About Edith Wilson

As the longest resident of 2340 S Street, Edith Wilson defined its legacy. Her bequest of the home to the National Trust for Historic Preservation stipulated that the Kalorama mansion stand as a memorial to her husband. It was that directive that has shaped the stories told and the ones we will continue to tell in the years to come.

Edith Bolling was born in Wytheville, Virginia in 1872. The 7th of 11 children to a prominent Virginia family, Edith was a direct descendant of the first European settlers that arrived on the Powhatan land of Tsenacomoco  - which the English settlers named “Virginia.” In fact, Edith also claimed to be a direct descendant of the storied daughter of the Powhatan chief, Pocahontas [birthname ‘Amonute’].  A portrait of Pocahontas hangs in Edith's bedroom at the S Street House along with a vast collection of Pocahontas-related objects collected by Edith. 

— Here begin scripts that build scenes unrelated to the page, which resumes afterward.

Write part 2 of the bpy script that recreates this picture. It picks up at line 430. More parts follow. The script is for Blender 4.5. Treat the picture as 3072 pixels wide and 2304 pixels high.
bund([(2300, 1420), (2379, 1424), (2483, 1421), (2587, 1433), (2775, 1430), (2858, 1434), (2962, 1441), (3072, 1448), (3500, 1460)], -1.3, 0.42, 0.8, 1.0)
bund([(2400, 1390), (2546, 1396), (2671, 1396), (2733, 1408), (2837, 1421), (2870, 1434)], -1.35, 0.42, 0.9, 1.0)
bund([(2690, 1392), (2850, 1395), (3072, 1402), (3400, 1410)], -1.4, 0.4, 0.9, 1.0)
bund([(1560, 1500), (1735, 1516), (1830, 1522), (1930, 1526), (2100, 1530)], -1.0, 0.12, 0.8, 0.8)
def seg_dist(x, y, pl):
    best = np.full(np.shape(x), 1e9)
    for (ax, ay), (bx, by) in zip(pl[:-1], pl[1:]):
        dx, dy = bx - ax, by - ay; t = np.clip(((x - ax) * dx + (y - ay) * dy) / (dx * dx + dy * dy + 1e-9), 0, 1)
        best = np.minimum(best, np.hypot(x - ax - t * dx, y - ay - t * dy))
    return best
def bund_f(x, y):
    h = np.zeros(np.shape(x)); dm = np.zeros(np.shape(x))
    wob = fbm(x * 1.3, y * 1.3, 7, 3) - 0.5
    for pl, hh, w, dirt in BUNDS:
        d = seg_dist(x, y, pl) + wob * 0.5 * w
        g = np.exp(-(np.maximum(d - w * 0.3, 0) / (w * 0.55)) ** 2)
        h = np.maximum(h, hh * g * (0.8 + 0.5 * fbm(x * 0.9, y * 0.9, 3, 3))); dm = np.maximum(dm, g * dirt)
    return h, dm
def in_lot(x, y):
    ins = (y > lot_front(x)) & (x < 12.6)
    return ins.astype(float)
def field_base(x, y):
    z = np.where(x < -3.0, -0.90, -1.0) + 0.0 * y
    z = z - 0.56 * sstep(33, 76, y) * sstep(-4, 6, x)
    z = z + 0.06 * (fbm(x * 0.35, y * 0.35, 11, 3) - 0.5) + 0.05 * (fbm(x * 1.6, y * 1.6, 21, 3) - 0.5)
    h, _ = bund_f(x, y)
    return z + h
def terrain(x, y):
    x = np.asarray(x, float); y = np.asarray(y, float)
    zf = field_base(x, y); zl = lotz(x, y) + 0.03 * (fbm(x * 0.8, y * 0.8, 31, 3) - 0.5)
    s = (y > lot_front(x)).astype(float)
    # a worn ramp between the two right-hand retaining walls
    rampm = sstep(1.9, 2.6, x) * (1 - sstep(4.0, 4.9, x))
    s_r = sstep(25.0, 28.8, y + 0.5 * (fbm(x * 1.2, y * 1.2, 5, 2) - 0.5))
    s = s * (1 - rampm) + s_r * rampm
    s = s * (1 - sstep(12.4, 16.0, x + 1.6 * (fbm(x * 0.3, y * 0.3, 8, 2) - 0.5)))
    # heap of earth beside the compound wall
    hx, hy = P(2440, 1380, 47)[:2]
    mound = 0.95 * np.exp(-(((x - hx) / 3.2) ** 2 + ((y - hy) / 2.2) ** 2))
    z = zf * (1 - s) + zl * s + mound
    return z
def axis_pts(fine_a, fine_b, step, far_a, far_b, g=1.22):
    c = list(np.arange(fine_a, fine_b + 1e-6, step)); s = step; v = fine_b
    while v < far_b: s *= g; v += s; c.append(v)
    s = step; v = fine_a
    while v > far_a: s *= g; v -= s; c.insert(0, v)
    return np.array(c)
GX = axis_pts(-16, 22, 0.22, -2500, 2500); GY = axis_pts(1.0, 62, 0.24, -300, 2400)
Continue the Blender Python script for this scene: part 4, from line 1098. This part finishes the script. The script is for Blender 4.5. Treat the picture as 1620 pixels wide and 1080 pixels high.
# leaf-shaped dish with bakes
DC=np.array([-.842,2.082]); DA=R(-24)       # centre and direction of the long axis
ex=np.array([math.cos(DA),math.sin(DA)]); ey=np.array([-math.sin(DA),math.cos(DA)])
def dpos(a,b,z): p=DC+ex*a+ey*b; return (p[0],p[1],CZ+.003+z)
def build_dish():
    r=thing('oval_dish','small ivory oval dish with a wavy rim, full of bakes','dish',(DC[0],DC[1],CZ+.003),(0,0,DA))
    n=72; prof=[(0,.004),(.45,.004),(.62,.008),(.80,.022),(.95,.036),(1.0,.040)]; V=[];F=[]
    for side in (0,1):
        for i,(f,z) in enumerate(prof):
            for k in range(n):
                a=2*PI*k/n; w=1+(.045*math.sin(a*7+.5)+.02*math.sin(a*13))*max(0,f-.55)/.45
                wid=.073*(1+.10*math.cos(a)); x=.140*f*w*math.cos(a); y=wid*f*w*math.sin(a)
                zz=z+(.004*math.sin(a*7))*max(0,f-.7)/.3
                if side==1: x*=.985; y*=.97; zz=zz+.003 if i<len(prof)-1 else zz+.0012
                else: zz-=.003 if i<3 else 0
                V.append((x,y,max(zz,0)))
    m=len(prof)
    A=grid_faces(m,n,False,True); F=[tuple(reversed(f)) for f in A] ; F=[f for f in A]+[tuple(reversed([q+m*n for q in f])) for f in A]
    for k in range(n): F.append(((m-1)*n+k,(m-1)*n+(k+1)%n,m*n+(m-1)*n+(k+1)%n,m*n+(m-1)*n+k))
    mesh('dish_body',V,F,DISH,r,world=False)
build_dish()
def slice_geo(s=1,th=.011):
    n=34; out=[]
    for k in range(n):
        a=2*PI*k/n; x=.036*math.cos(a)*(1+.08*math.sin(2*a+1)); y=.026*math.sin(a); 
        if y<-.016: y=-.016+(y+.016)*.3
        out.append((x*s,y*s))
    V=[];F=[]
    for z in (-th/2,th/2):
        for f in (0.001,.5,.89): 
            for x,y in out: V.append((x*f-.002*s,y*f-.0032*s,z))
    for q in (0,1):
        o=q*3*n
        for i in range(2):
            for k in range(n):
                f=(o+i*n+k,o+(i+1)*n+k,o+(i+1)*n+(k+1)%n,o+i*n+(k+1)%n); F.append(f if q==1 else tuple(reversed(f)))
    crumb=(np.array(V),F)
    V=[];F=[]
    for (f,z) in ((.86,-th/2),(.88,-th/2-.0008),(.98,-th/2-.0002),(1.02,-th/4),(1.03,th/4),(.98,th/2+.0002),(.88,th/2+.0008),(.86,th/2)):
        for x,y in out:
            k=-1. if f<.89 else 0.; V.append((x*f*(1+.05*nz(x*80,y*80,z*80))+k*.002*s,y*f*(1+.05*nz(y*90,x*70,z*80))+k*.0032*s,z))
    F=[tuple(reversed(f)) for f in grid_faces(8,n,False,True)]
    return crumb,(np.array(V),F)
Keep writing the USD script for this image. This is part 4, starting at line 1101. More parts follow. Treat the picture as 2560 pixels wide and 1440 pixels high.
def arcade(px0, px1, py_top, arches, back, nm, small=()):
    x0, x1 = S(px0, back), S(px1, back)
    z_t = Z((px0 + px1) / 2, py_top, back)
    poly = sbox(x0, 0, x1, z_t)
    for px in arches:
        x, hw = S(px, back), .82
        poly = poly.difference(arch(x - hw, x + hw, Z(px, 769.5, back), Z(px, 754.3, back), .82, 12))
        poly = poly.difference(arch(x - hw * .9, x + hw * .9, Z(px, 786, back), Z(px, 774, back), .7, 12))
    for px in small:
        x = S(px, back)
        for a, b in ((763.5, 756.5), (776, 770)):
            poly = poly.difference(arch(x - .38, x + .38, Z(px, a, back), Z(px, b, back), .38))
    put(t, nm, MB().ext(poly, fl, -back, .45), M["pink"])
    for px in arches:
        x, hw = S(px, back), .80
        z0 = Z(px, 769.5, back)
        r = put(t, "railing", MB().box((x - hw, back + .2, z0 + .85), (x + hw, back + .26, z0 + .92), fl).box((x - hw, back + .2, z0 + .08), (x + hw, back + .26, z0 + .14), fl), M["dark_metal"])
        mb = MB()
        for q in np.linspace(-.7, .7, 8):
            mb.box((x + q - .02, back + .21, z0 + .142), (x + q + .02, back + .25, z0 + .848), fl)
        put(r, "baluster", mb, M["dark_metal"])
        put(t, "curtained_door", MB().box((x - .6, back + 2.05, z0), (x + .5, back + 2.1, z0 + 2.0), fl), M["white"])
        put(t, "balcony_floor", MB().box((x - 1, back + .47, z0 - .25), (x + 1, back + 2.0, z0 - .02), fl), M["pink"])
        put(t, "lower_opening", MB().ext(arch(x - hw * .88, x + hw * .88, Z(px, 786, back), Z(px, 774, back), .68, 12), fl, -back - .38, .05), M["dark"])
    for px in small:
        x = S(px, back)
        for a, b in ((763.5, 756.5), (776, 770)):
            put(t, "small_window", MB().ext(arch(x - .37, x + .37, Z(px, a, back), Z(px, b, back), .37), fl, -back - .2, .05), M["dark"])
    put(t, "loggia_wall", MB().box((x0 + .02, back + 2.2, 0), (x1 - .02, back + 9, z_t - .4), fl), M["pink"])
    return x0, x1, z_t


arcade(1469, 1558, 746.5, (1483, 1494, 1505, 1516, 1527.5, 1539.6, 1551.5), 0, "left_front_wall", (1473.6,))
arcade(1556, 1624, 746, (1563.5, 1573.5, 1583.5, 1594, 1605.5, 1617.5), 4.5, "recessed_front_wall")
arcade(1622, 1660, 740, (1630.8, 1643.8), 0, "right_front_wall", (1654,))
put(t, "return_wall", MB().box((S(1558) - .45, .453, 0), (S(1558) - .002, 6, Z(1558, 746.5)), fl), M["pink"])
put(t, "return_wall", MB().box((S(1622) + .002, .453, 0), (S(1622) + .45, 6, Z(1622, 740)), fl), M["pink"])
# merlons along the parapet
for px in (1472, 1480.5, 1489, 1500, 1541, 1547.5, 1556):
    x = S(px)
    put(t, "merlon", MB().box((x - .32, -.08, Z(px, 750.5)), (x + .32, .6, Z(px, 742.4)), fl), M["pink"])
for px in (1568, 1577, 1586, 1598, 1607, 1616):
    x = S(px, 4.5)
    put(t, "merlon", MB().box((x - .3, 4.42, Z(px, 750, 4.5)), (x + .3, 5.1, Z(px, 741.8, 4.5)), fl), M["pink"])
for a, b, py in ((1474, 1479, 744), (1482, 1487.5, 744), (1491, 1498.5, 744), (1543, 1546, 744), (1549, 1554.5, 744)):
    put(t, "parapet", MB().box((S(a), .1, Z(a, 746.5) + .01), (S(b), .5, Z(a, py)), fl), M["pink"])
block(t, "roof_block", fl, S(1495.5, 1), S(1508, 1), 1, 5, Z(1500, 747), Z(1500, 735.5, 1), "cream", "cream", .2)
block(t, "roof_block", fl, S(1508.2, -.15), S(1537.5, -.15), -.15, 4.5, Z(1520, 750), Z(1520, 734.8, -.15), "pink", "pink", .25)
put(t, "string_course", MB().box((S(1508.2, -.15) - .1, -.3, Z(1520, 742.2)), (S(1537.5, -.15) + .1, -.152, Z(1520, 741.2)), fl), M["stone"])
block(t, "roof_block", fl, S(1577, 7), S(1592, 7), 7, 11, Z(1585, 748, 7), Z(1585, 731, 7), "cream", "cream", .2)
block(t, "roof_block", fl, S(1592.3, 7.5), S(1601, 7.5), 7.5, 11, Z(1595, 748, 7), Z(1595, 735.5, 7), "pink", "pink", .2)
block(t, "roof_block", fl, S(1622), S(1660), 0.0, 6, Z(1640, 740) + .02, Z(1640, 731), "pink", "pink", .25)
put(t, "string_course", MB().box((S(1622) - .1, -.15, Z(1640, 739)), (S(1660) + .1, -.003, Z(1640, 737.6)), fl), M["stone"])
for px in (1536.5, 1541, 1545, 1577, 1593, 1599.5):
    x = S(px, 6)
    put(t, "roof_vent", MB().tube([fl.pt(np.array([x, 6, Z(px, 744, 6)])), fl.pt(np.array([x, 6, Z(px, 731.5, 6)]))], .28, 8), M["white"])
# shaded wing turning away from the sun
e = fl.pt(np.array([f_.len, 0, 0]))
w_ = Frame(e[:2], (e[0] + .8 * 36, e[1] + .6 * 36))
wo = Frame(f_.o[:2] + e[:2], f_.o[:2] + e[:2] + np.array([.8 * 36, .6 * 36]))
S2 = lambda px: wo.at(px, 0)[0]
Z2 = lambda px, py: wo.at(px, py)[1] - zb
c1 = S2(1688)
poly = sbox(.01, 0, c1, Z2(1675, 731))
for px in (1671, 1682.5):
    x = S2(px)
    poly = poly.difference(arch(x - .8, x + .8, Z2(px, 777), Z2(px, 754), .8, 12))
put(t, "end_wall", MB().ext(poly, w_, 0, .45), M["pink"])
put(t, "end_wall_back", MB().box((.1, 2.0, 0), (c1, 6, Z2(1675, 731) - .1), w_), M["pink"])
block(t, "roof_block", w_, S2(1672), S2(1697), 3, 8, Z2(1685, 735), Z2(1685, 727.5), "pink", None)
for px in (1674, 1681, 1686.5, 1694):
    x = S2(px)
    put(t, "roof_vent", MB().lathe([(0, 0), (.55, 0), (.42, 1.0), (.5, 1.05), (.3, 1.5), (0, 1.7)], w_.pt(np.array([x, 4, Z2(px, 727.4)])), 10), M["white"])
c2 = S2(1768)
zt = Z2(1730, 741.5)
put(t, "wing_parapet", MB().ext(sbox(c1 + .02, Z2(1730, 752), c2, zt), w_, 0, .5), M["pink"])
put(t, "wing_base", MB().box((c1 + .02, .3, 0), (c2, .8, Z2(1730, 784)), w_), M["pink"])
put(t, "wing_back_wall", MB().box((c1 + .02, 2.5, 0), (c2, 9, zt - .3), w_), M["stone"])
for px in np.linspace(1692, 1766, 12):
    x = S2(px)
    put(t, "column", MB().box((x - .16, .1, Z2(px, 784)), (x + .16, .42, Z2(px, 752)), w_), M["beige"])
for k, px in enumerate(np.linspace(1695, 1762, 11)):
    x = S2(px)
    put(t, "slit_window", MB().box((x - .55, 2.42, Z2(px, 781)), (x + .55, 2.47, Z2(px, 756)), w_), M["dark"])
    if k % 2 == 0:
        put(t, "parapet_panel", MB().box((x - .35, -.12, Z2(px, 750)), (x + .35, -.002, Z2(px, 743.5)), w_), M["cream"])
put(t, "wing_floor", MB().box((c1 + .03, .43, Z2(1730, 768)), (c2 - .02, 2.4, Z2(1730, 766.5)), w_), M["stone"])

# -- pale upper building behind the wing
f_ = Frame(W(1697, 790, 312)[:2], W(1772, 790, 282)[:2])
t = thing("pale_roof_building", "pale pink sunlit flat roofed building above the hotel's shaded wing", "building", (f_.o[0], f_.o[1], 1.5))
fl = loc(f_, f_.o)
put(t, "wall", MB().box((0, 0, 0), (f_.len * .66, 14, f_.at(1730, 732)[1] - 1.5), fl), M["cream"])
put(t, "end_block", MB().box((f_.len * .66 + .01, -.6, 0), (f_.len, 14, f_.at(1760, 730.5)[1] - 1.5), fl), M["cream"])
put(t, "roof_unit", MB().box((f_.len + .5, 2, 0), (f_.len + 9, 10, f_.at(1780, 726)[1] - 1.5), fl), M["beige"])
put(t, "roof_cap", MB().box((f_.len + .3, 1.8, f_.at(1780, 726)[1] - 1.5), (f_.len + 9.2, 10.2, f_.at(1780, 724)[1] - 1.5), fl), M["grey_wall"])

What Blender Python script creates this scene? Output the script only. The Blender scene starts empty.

At the age of 24, Edith married a wealthy Washington, D.C. jeweler named Norman Galt. Galt died in 1908 but Edith maintained ownership of her husband’s business and established her place among the capital’s social elite. So it happened that in 1915, less than a year after Woodrow Wilson’s first wife, Ellen Axson Wilson, died, Edith’s connections led to her a chance meeting with the President.  The pair quickly (and very quietly) fell in love and were married in a small private ceremony on December 18, 1915, at her home at 1308 20th Street, near Dupont Circle, in Washington, D.C.

Edith and Woodrow Wilson’s relationship was defined as much by their devotion to one another as it was to their intellectual connection. Throughout their courtship, Wilson sent Edith daily, detailed updates on policy issues and awaited her notes and commentary with every reply. In fact, many advisors were rumored to be wary of Edith’s influence over the President. To this day, speculations persist that Wilson came out in support of the New Jersey referendum in support of women’s suffrage on the eve of his marriage in part to assuage those concerned that his soon-to-be anti-suffragist wife was shaping his policy decisions.  

Edith’s central role in her husband’s presidency ultimately became her legacy. When Woodrow Wilson endured his second stroke in 1919, Edith took on the role of gatekeeper to the Oval Office. Insistent that her husband’s dire illness be kept secret, Edith safeguarded his condition from even his closest advisors and demanded that ALL presidential business be reviewed by her before being brought to her husband’s attention. While some have argued that in those months Edith took up the mantle of President of the United States —and was therefore the first woman to do so—evidence and her own memoirs suggest that she did not act to directly shape policy, rather she simply determined what issues were important enough to be brought directly to her husband’s attention. More often than not, most were sidelined until the President more fully recovered.

Edith’s own political views were, like her husband’s, largely shaped by her southern upbringing. Not only did she oppose women’s suffrage, but she was also an active member of the “Confederate Memorial Literary Society,” which supported the effort to erect Confederate memorials throughout the country and to push forward the false “Lost Cause” narrative of the South in the Civil War. 

Edith remained a prominent member of D.C. society even after her husband’s death. She continued to be a beloved hostess to diplomates and D.C. political leaders making the S Street house a center of D.C. social life.